▶ [What you have to do]: Set down the material below word for word, excluding the pictures.

▶ [Given data]:

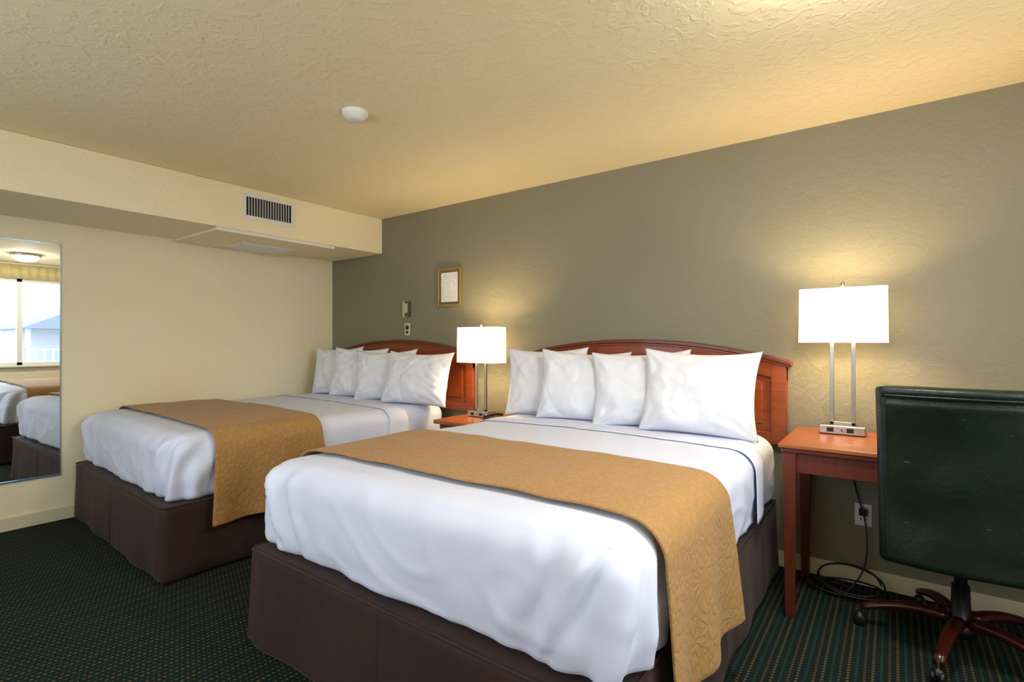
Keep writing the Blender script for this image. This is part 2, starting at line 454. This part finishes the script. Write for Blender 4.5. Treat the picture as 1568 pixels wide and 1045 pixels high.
def make_bed(cx, y0, rz, seed, sx=1.0):
    e = empty('bed', (cx, y0, 0), rz)
    e.scale = (sx, 1, 1)
    def d_m(p):
        x, y, z = p
        f = (z-ZB)/(ZT-ZB)
        if f > 0.6:
            z += 0.012*(1-(x/HW)**2)*(1 if y > 0.05 else 0.5)
            z += top_bump(x, y, seed)
        nx = 1 if x > 0 else -1
        ex = max(0.0, abs(x)-(HW-0.1))/0.1
        ey = max(0.0, 0.1-y)/0.1
        bul = 0.012*math.sin(math.pi*min(1, max(0, f)))
        w = 0.013*noise.noise(Vector((x*2.2+seed, y*2.2, z*3)))+0.007*noise.noise(Vector((x*8+seed, y*8, z*4)))
        # thin tension creases
        w += 0.009*max(0, ridged(Vector((x*3.2+seed, y*3.2, z*6+x*2)))-0.6)/0.4*(1.1-f)
        w += 0.007*(1-f)*math.sin((x*1.0-y*1.0)*11+seed+2*noise.noise(Vector((x*2, y*2, seed))))
        ax = HW-abs(x)
        cd = math.hypot(ax, y)
        fold = 0.0
        if cd < 0.45 and (ex > 0 or ey > 0):
            g_ = max(0.0, 1-cd/0.45)
            ph = (ax-y)*40+f*4.5+2.6*noise.noise(Vector((ax*5, y*5, z*4+seed)))
            fold = 0.026*g_*math.sin(ph)*min(1, 1.35-f)
            u = (ax-y*0.2)-0.07-0.16*(1-f)
            fold += 0.028*math.exp(-(u/0.022)**2)*min(1, max(0, f)*2)*g_*(1 if f < 0.95 else 0)
            u = (ax-y*0.2)-0.02-0.20*(1-f)
            fold -= 0.022*math.exp(-(u/0.020)**2)*g_*(1 if f < 0.95 else 0)
        if ex > 0: x += nx*ex*(bul+w+fold)
        if ey > 0: y -= ey*(bul+w+fold)
        if f < 0.3:
            k_ = (0.3-f)/0.3
            x *= 1-0.010*k_
            if y < LEN/2: y += 0.012*k_
        return Vector((x, y, z))
    rounded_box('mattress', (-HW, 0, ZB), (HW, LEN, ZT), (0.10, 0.10, 0.09), 0.015, M['linen'], e, d_m, 0.035)
    def d_s(p):
        x, y, z = p
        f = max(0.0, 1-z/0.40)
        wv = 0.016*noise.noise(Vector((x*3+seed*2, y*3, z*1.0)))+0.005*math.sin((x+y)*15+seed)*f
        out = 0.010*f+wv*(0.3+f)
        if y < 0.0:
            for c0 in (-(HW-0.02), 0.0, HW-0.02):
                out -= 0.016*math.sqrt(f)*math.exp(-((x-c0)/0.014)**2)
        if abs(x) > HW-0.03:
            x += (1 if x > 0 else -1)*out
        if y < 0.0: y -= out
        if z > 0.37: z += 0.004*noise.noise(Vector((x*7, y*7, seed)))
        return Vector((x, y, z))
    rounded_box('bed_skirt', (-HW-0.010, -0.045, 0.006), (HW+0.010, LEN, 0.405), (0.02, 0.03, 0.012), 0.02, M['skirt'], e, d_s)
    zz = 0.402
    a = HW+0.006
    tube('skirt_piping', [(-a, LEN-0.02, zz), (-a, -0.02, zz), (-a+0.02, -0.043, zz), (a-0.02, -0.043, zz), (a, -0.02, zz), (a, LEN-0.02, zz)], 0.005, M['skirt'], e)
    drape('folded_sheet', 0, 0, 1.44, 1.64, 0.22, 0.22, 0.007, M['linen'], e, seed, 0.004, 0.006, 0.002, 0, 0, True)
    return e

def drape(name, xa, xb, ya, yb, dropl, dropr, off, mat, parent, seed, flare=0.1, wave=0.014, thick=0.006, skew=0.0, hemskew=0.0, sink=False, flarel=None):
    """cloth strip lying across the mattress in local bed coordinates"""
    r = 0.10+off
    hw = HW+0.018+off
    L0 = hw-r             # flat half
    q = r*math.pi/2
    SL = -(L0+q+dropl); SR = L0+q+dropr
    ns = int((SR-SL)/0.016); nt_ = max(8, int((yb-ya)/0.016))
    if flarel is None: flarel = flare
    bm = bmesh.new(); grid = []
    for i in range(ns+1):
        s = SL+(SR-SL)*i/ns
        rowv = []
        for j in range(nt_+1):
            t = j/nt_
            y = ya+(yb-ya)*t
            y += skew*s
            sg = 1 if s > 0 else -1
            a = abs(s)
            dd = 0.0
            o_ = 0.0
            if sink:
                o_ = -0.020*(1-abs(math.sin(math.pi*t))**0.35) if t > 0.5 else -0.002*(1-2*t)
            if a <= L0:
                x = s; z = ZT+off+o_+0.012*(1-(x/HW)**2)+top_bump(x, y, seed)
            elif a <= L0+q:
                th = (a-L0)/r
                x = sg*(L0+(r+o_)*math.sin(th)); z = ZT+off-r+(r+o_)*math.cos(th)+top_bump(x, y, seed)*(1-th/1.6)
            else:
                dd = a-L0-q
                mx = dropr if sg > 0 else dropl
                f = dd/mx
                if hemskew: dd = dd*(1+hemskew*(t-0.5))
                fl_ = flare if sg > 0 else flarel
                x = sg*(hw+o_+fl_*f+wave*f*(0.3+0.7*(sg > 0))*math.sin(t*(yb-ya)*19+seed)+0.004*noise.noise(Vector((y*9, dd*4, seed))))
                z = ZT+off-r-dd
                y += (t-0.5)*0.06*f + 0.008*f*math.sin(dd*9+seed)
            y += 0.008*noise.noise(Vector((s*2.5, t*0.5, seed+9)))
            if name == 'bed_runner':
                z += 0.004*noise.noise(Vector((s*7, y*7, seed+4)))
            rowv.append(bm.verts.new((x, y, z)))
        grid.append(rowv)
    for i in range(ns):
        for j in range(nt_):
            bm.faces.new((grid[i][j], grid[i+1][j], grid[i+1][j+1], grid[i][j+1]))
    o = obj_from_bm(name, bm, mat, parent, True)
    md = o.modifiers.new('thick', 'SOLIDIFY'); md.thickness = thick; md.offset = 1
    if thick > 0.004:
        md = o.modifiers.new('bev', 'BEVEL'); md.width = 0.002; md.segments = 2
    return o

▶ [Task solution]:
Keep writing the Blender script for this image. This is part 2, starting at line 454. This part finishes the script. Write for Blender 4.5. Treat the picture as 1568 pixels wide and 1045 pixels high.
def make_bed(cx, y0, rz, seed, sx=1.0):
    e = empty('bed', (cx, y0, 0), rz)
    e.scale = (sx, 1, 1)
    def d_m(p):
        x, y, z = p
        f = (z-ZB)/(ZT-ZB)
        if f > 0.6:
            z += 0.012*(1-(x/HW)**2)*(1 if y > 0.05 else 0.5)
            z += top_bump(x, y, seed)
        nx = 1 if x > 0 else -1
        ex = max(0.0, abs(x)-(HW-0.1))/0.1
        ey = max(0.0, 0.1-y)/0.1
        bul = 0.012*math.sin(math.pi*min(1, max(0, f)))
        w = 0.013*noise.noise(Vector((x*2.2+seed, y*2.2, z*3)))+0.007*noise.noise(Vector((x*8+seed, y*8, z*4)))
        # thin tension creases
        w += 0.009*max(0, ridged(Vector((x*3.2+seed, y*3.2, z*6+x*2)))-0.6)/0.4*(1.1-f)
        w += 0.007*(1-f)*math.sin((x*1.0-y*1.0)*11+seed+2*noise.noise(Vector((x*2, y*2, seed))))
        ax = HW-abs(x)
        cd = math.hypot(ax, y)
        fold = 0.0
        if cd < 0.45 and (ex > 0 or ey > 0):
            g_ = max(0.0, 1-cd/0.45)
            ph = (ax-y)*40+f*4.5+2.6*noise.noise(Vector((ax*5, y*5, z*4+seed)))
            fold = 0.026*g_*math.sin(ph)*min(1, 1.35-f)
            u = (ax-y*0.2)-0.07-0.16*(1-f)
            fold += 0.028*math.exp(-(u/0.022)**2)*min(1, max(0, f)*2)*g_*(1 if f < 0.95 else 0)
            u = (ax-y*0.2)-0.02-0.20*(1-f)
            fold -= 0.022*math.exp(-(u/0.020)**2)*g_*(1 if f < 0.95 else 0)
        if ex > 0: x += nx*ex*(bul+w+fold)
        if ey > 0: y -= ey*(bul+w+fold)
        if f < 0.3:
            k_ = (0.3-f)/0.3
            x *= 1-0.010*k_
            if y < LEN/2: y += 0.012*k_
        return Vector((x, y, z))
    rounded_box('mattress', (-HW, 0, ZB), (HW, LEN, ZT), (0.10, 0.10, 0.09), 0.015, M['linen'], e, d_m, 0.035)
    def d_s(p):
        x, y, z = p
        f = max(0.0, 1-z/0.40)
        wv = 0.016*noise.noise(Vector((x*3+seed*2, y*3, z*1.0)))+0.005*math.sin((x+y)*15+seed)*f
        out = 0.010*f+wv*(0.3+f)
        if y < 0.0:
            for c0 in (-(HW-0.02), 0.0, HW-0.02):
                out -= 0.016*math.sqrt(f)*math.exp(-((x-c0)/0.014)**2)
        if abs(x) > HW-0.03:
            x += (1 if x > 0 else -1)*out
        if y < 0.0: y -= out
        if z > 0.37: z += 0.004*noise.noise(Vector((x*7, y*7, seed)))
        return Vector((x, y, z))
    rounded_box('bed_skirt', (-HW-0.010, -0.045, 0.006), (HW+0.010, LEN, 0.405), (0.02, 0.03, 0.012), 0.02, M['skirt'], e, d_s)
    zz = 0.402
    a = HW+0.006
    tube('skirt_piping', [(-a, LEN-0.02, zz), (-a, -0.02, zz), (-a+0.02, -0.043, zz), (a-0.02, -0.043, zz), (a, -0.02, zz), (a, LEN-0.02, zz)], 0.005, M['skirt'], e)
    drape('folded_sheet', 0, 0, 1.44, 1.64, 0.22, 0.22, 0.007, M['linen'], e, seed, 0.004, 0.006, 0.002, 0, 0, True)
    return e

def drape(name, xa, xb, ya, yb, dropl, dropr, off, mat, parent, seed, flare=0.1, wave=0.014, thick=0.006, skew=0.0, hemskew=0.0, sink=False, flarel=None):
    """cloth strip lying across the mattress in local bed coordinates"""
    r = 0.10+off
    hw = HW+0.018+off
    L0 = hw-r             # flat half
    q = r*math.pi/2
    SL = -(L0+q+dropl); SR = L0+q+dropr
    ns = int((SR-SL)/0.016); nt_ = max(8, int((yb-ya)/0.016))
    if flarel is None: flarel = flare
    bm = bmesh.new(); grid = []
    for i in range(ns+1):
        s = SL+(SR-SL)*i/ns
        rowv = []
        for j in range(nt_+1):
            t = j/nt_
            y = ya+(yb-ya)*t
            y += skew*s
            sg = 1 if s > 0 else -1
            a = abs(s)
            dd = 0.0
            o_ = 0.0
            if sink:
                o_ = -0.020*(1-abs(math.sin(math.pi*t))**0.35) if t > 0.5 else -0.002*(1-2*t)
            if a <= L0:
                x = s; z = ZT+off+o_+0.012*(1-(x/HW)**2)+top_bump(x, y, seed)
            elif a <= L0+q:
                th = (a-L0)/r
                x = sg*(L0+(r+o_)*math.sin(th)); z = ZT+off-r+(r+o_)*math.cos(th)+top_bump(x, y, seed)*(1-th/1.6)
            else:
                dd = a-L0-q
                mx = dropr if sg > 0 else dropl
                f = dd/mx
                if hemskew: dd = dd*(1+hemskew*(t-0.5))
                fl_ = flare if sg > 0 else flarel
                x = sg*(hw+o_+fl_*f+wave*f*(0.3+0.7*(sg > 0))*math.sin(t*(yb-ya)*19+seed)+0.004*noise.noise(Vector((y*9, dd*4, seed))))
                z = ZT+off-r-dd
                y += (t-0.5)*0.06*f + 0.008*f*math.sin(dd*9+seed)
            y += 0.008*noise.noise(Vector((s*2.5, t*0.5, seed+9)))
            if name == 'bed_runner':
                z += 0.004*noise.noise(Vector((s*7, y*7, seed+4)))
            rowv.append(bm.verts.new((x, y, z)))
        grid.append(rowv)
    for i in range(ns):
        for j in range(nt_):
            bm.faces.new((grid[i][j], grid[i+1][j], grid[i+1][j+1], grid[i][j+1]))
    o = obj_from_bm(name, bm, mat, parent, True)
    md = o.modifiers.new('thick', 'SOLIDIFY'); md.thickness = thick; md.offset = 1
    if thick > 0.004:
        md = o.modifiers.new('bev', 'BEVEL'); md.width = 0.002; md.segments = 2
    return o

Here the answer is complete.